> [REQUIREMENTS]: Skip the pictures. Transcribe the rest of the data below without changing a word.

> [RECORDED INFORMATION]:
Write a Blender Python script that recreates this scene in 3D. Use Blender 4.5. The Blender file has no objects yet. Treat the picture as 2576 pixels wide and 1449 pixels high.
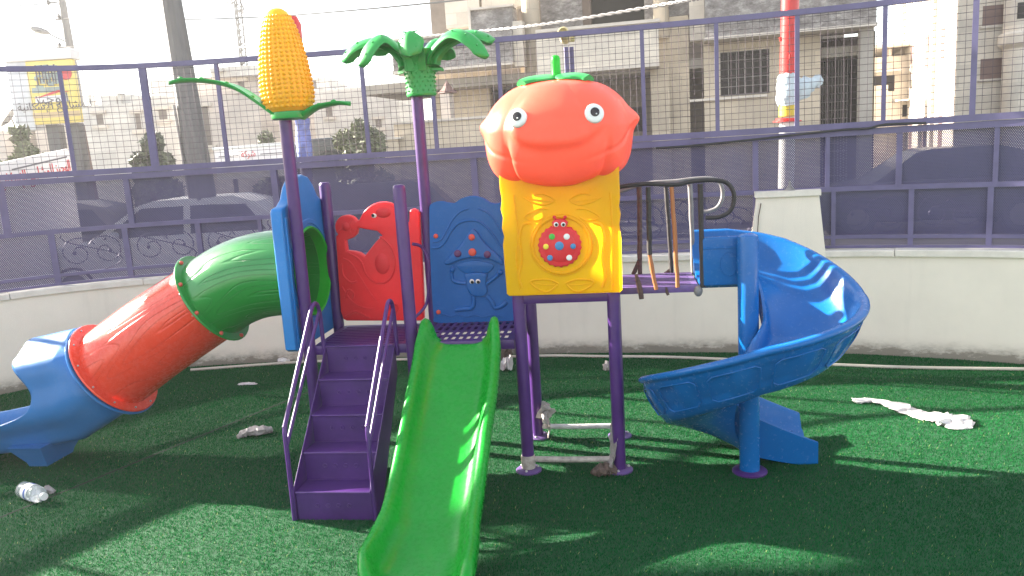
import bpy, bmesh, math, random
import numpy as np
from mathutils import Matrix, Vector
random.seed(7); rng = np.random.default_rng(7)
C = bpy.context.scene.collection
S = bpy.context.scene
R = math.radians

# ------------------------------------------------------------------ camera
HCAM = 1.65
HF, PITCH, ROLL = R(66), R(9.9), R(3.5)
cam = bpy.data.cameras.new('camera'); cam.angle = HF; cam.clip_start = .05; cam.clip_end = 3000
camo = bpy.data.objects.new('camera', cam); C.objects.link(camo); S.camera = camo
_F = Vector((0, math.cos(PITCH), -math.sin(PITCH)))
_R0 = Vector((1, 0, 0)); _U0 = Vector((0, math.sin(PITCH), math.cos(PITCH)))
_r = math.cos(ROLL)*_R0 - math.sin(ROLL)*_U0
_u = math.sin(ROLL)*_R0 + math.cos(ROLL)*_U0
camo.matrix_world = Matrix(((_r.x, _u.x, -_F.x, 0), (_r.y, _u.y, -_F.y, 0), (_r.z, _u.z, -_F.z, HCAM), (0, 0, 0, 1)))

# ------------------------------------------------------------------ world, sun, exposure
SUN_EL = 25.0
SUN_DIR = Vector((-.90, .42, 0)).normalized()          # horizontal direction towards the sun
w = bpy.data.worlds.new('World'); S.world = w; w.use_nodes = True
nt = w.node_tree; nt.nodes.clear()
sky = nt.nodes.new('ShaderNodeTexSky'); sky.sky_type = 'NISHITA'; sky.sun_disc = False
sky.sun_elevation = R(SUN_EL); sky.sun_rotation = math.atan2(SUN_DIR.x, SUN_DIR.y)
sky.air_density = 1.0; sky.dust_density = 1.0; sky.ozone_density = 1.0
bg = nt.nodes.new('ShaderNodeBackground'); bg.inputs[1].default_value = .11
wo = nt.nodes.new('ShaderNodeOutputWorld')
hz = nt.nodes.new('ShaderNodeMixRGB'); hz.blend_type = 'MIX'; hz.inputs[0].default_value = .62; 
wtc = nt.nodes.new('ShaderNodeTexCoord'); wsx = nt.nodes.new('ShaderNodeSeparateXYZ'); nt.links.new(wtc.outputs['Generated'], wsx.inputs[0])
wr = nt.nodes.new('ShaderNodeValToRGB'); wr.color_ramp.elements[0].position = .12; wr.color_ramp.elements[0].color = (2.78, 2.62, 2.36, 1); wr.color_ramp.elements[1].position = .85; wr.color_ramp.elements[1].color = (1.25, 1.2, 1.12, 1)
nt.links.new(wsx.outputs[2], wr.inputs[0]); nt.links.new(wr.outputs[0], hz.inputs[2])   # bright haze, thickest towards the horizon
nt.links.new(sky.outputs[0], hz.inputs[1]); nt.links.new(hz.outputs[0], bg.inputs[0]); nt.links.new(bg.outputs[0], wo.inputs[0])
sl = bpy.data.lights.new('sun', 'SUN'); sl.energy = 5.0; sl.angle = R(.6); sl.color = (1, .93, .82)
so = bpy.data.objects.new('sun', sl); C.objects.link(so)
sd = Vector((SUN_DIR.x*math.cos(R(SUN_EL)), SUN_DIR.y*math.cos(R(SUN_EL)), math.sin(R(SUN_EL))))
so.rotation_euler = sd.to_track_quat('Z', 'Y').to_euler(); so.location = sd*40
S.view_settings.view_transform = 'Standard'; S.view_settings.look = 'None'
S.view_settings.exposure = 2.85; S.view_settings.gamma = 1
S.render.engine = 'CYCLES'
S.cycles.max_bounces = 7; S.cycles.transparent_max_bounces = 16; S.cycles.use_denoising = True

# ------------------------------------------------------------------ placing: rays through the photo's measured points
_f = 1288/math.tan(HF/2)
def ray(px, py): return _F + _r*((px-1288)/_f) + _u*((724-py)/_f)
EYE = Vector((0, 0, HCAM))
def at(px, py, Y):                       # the point seen at (px, py) at depth Y
    d = ray(px, py); return EYE + d*(Y/d.y)
def ground(px, py, z=0):
    d = ray(px, py); return EYE + d*((z-HCAM)/d.z)
def project(p):
    v = Vector(p)-EYE; k = v.dot(_F); return 1288+_f*v.dot(_r)/k, 724-_f*v.dot(_u)/k
# local frame of the play set: u along its front, v away from the camera
PA = R(-8.3); PO = Vector((.03, 3.885, 0)); EX = Vector((math.cos(PA), math.sin(PA), 0)); EY = Vector((-math.sin(PA), math.cos(PA), 0))
PM = Matrix.Translation(PO) @ Matrix.Rotation(PA, 4, 'Z')
def onv(px, py, v):                      # -> (u, z) on the plane v of the play set
    d = ray(px, py); t = (v-(EYE-PO).dot(EY))/d.dot(EY); q = EYE+d*t
    return (q-PO).dot(EX), q.z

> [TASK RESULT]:
Write a Blender Python script that recreates this scene in 3D. Use Blender 4.5. The Blender file has no objects yet. Treat the picture as 2576 pixels wide and 1449 pixels high.
import bpy, bmesh, math, random
import numpy as np
from mathutils import Matrix, Vector
random.seed(7); rng = np.random.default_rng(7)
C = bpy.context.scene.collection
S = bpy.context.scene
R = math.radians

# ------------------------------------------------------------------ camera
HCAM = 1.65
HF, PITCH, ROLL = R(66), R(9.9), R(3.5)
cam = bpy.data.cameras.new('camera'); cam.angle = HF; cam.clip_start = .05; cam.clip_end = 3000
camo = bpy.data.objects.new('camera', cam); C.objects.link(camo); S.camera = camo
_F = Vector((0, math.cos(PITCH), -math.sin(PITCH)))
_R0 = Vector((1, 0, 0)); _U0 = Vector((0, math.sin(PITCH), math.cos(PITCH)))
_r = math.cos(ROLL)*_R0 - math.sin(ROLL)*_U0
_u = math.sin(ROLL)*_R0 + math.cos(ROLL)*_U0
camo.matrix_world = Matrix(((_r.x, _u.x, -_F.x, 0), (_r.y, _u.y, -_F.y, 0), (_r.z, _u.z, -_F.z, HCAM), (0, 0, 0, 1)))

# ------------------------------------------------------------------ world, sun, exposure
SUN_EL = 25.0
SUN_DIR = Vector((-.90, .42, 0)).normalized()          # horizontal direction towards the sun
w = bpy.data.worlds.new('World'); S.world = w; w.use_nodes = True
nt = w.node_tree; nt.nodes.clear()
sky = nt.nodes.new('ShaderNodeTexSky'); sky.sky_type = 'NISHITA'; sky.sun_disc = False
sky.sun_elevation = R(SUN_EL); sky.sun_rotation = math.atan2(SUN_DIR.x, SUN_DIR.y)
sky.air_density = 1.0; sky.dust_density = 1.0; sky.ozone_density = 1.0
bg = nt.nodes.new('ShaderNodeBackground'); bg.inputs[1].default_value = .11
wo = nt.nodes.new('ShaderNodeOutputWorld')
hz = nt.nodes.new('ShaderNodeMixRGB'); hz.blend_type = 'MIX'; hz.inputs[0].default_value = .62; 
wtc = nt.nodes.new('ShaderNodeTexCoord'); wsx = nt.nodes.new('ShaderNodeSeparateXYZ'); nt.links.new(wtc.outputs['Generated'], wsx.inputs[0])
wr = nt.nodes.new('ShaderNodeValToRGB'); wr.color_ramp.elements[0].position = .12; wr.color_ramp.elements[0].color = (2.78, 2.62, 2.36, 1); wr.color_ramp.elements[1].position = .85; wr.color_ramp.elements[1].color = (1.25, 1.2, 1.12, 1)
nt.links.new(wsx.outputs[2], wr.inputs[0]); nt.links.new(wr.outputs[0], hz.inputs[2])   # bright haze, thickest towards the horizon
nt.links.new(sky.outputs[0], hz.inputs[1]); nt.links.new(hz.outputs[0], bg.inputs[0]); nt.links.new(bg.outputs[0], wo.inputs[0])
sl = bpy.data.lights.new('sun', 'SUN'); sl.energy = 5.0; sl.angle = R(.6); sl.color = (1, .93, .82)
so = bpy.data.objects.new('sun', sl); C.objects.link(so)
sd = Vector((SUN_DIR.x*math.cos(R(SUN_EL)), SUN_DIR.y*math.cos(R(SUN_EL)), math.sin(R(SUN_EL))))
so.rotation_euler = sd.to_track_quat('Z', 'Y').to_euler(); so.location = sd*40
S.view_settings.view_transform = 'Standard'; S.view_settings.look = 'None'
S.view_settings.exposure = 2.85; S.view_settings.gamma = 1
S.render.engine = 'CYCLES'
S.cycles.max_bounces = 7; S.cycles.transparent_max_bounces = 16; S.cycles.use_denoising = True

# ------------------------------------------------------------------ placing: rays through the photo's measured points
_f = 1288/math.tan(HF/2)
def ray(px, py): return _F + _r*((px-1288)/_f) + _u*((724-py)/_f)
EYE = Vector((0, 0, HCAM))
def at(px, py, Y):                       # the point seen at (px, py) at depth Y
    d = ray(px, py); return EYE + d*(Y/d.y)
def ground(px, py, z=0):
    d = ray(px, py); return EYE + d*((z-HCAM)/d.z)
def project(p):
    v = Vector(p)-EYE; k = v.dot(_F); return 1288+_f*v.dot(_r)/k, 724-_f*v.dot(_u)/k
# local frame of the play set: u along its front, v away from the camera
PA = R(-8.3); PO = Vector((.03, 3.885, 0)); EX = Vector((math.cos(PA), math.sin(PA), 0)); EY = Vector((-math.sin(PA), math.cos(PA), 0))
PM = Matrix.Translation(PO) @ Matrix.Rotation(PA, 4, 'Z')
def onv(px, py, v):                      # -> (u, z) on the plane v of the play set
    d = ray(px, py); t = (v-(EYE-PO).dot(EY))/d.dot(EY); q = EYE+d*t
    return (q-PO).dot(EX), q.z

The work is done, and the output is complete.